Un piano pluriennale (l'accordo è della durata di 10 anni) che prevede uno scambio di tecnologie molto interessanti. L'obiettivo di questa cordata è affrontare Google: il colosso di Sunnyvale controlla il 65 per cento dei motori di ricerca in Internet, contro un misero 28% ottenuto sommando i pesi delle due aziende che hanno annunciato oggi l'accordo. Carol Bartz, ceo di Yahoo, spiega come la funzione di search sia funzionale a una strategia di adv online, tanto che l'obiettivo della partnersthip è anche di proporsi come seconda forza sul mercato.

Dunque Bing, che è made in Redmond, diventa una piattaforma su cui strutturare nuove strategie di pubblicità a lungo termine. Anche per questo Yahoo e Microsoft condivideranno know-how tecnologici e algoritmi al fine di perfezionare il funzionamento del motore di ricerca e adattarlo alle nuove esigenze. Si tratta di un rapporto esclusivo per entrambe le parti coinvolte, anche se saranno indipendenti e in concorrenza in merito alla proposta commerciale effettiva ai rispettivi clienti. Nella fattispecie, l'attuale motore di ricerca di Yahoo diventerà "powered by Bing" e a Microsoft saranno corrisposte le revenue share sul traffico generato. L'azienda di Redmond riconoscerà una commessione dell'88 per cento dei guadagni generati sulle pagine di Yahoo. Questo per almeno i primi cinque anni della collaborazione. Insomma, un vero panzer della pubblicità online pronto a proporsi a fronteggiare Google.

Ma perché Microsoft ha scelto proprio Yahoo?
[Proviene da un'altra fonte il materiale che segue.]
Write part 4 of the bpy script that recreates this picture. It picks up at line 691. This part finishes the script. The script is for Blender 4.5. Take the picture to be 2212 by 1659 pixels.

Per la sua storia decennale in Internet, perché è una comunità più che un portale, per i servizi a valore aggiunto che offre e per le potenzialità di crescita in un mondo virtuale sempre più dominato dal social networking. Non è casuale il recente annuncio di allargamento dell'homepage di Yahoo alle principali community. Tutti ambiti nei quali Microsoft ha tentato di proporsi ma con risultati non esaltanti: è in corso un parziale ridimensionamento delle attività di Msn e molti servizi storici di Redmond legati al Web sono in fase di riorganizzazione. Yahoo gode di una brand awareness sensibilmente superiore. E poi è un sito molto legato ai giovani e a chi naviga in Internet dagli albori, anche per questo è interessante dal punto di vista pubblicitario.

Steve Ballmer, ceo di Microsoft, sostiene che la partnership tra le due aziende possa configurare vantaggi per gli utenti e per le società interessate a fare advertising online, offrendo loro una visibilità superiore. Staremo a vedere. Nel frattempo, siglato l'accordo, l'implementazione avverrà per tappe successive. Affinché Yahoo converta la sua pagina di ricerca sfruttando a dovere Bing ci vorranno almeno sei mesi, se non almeno un anno per una transizione completa. A livello globale, la finalizzazione della piattaforma richiederà 24 mesi. Il 2010 sarà l'anno in cui si potranno saggiare i primi effetti di questo agreement che vale un flusso di cassa di 275 milioni di dollari l'anno almeno per Yahoo. Nessun pericolo per gli utenti: i dati raccolti saranno condivisi solo per il minimo indispensabile. A loro andrà il vantaggio di contare su una reale alternativa a Google.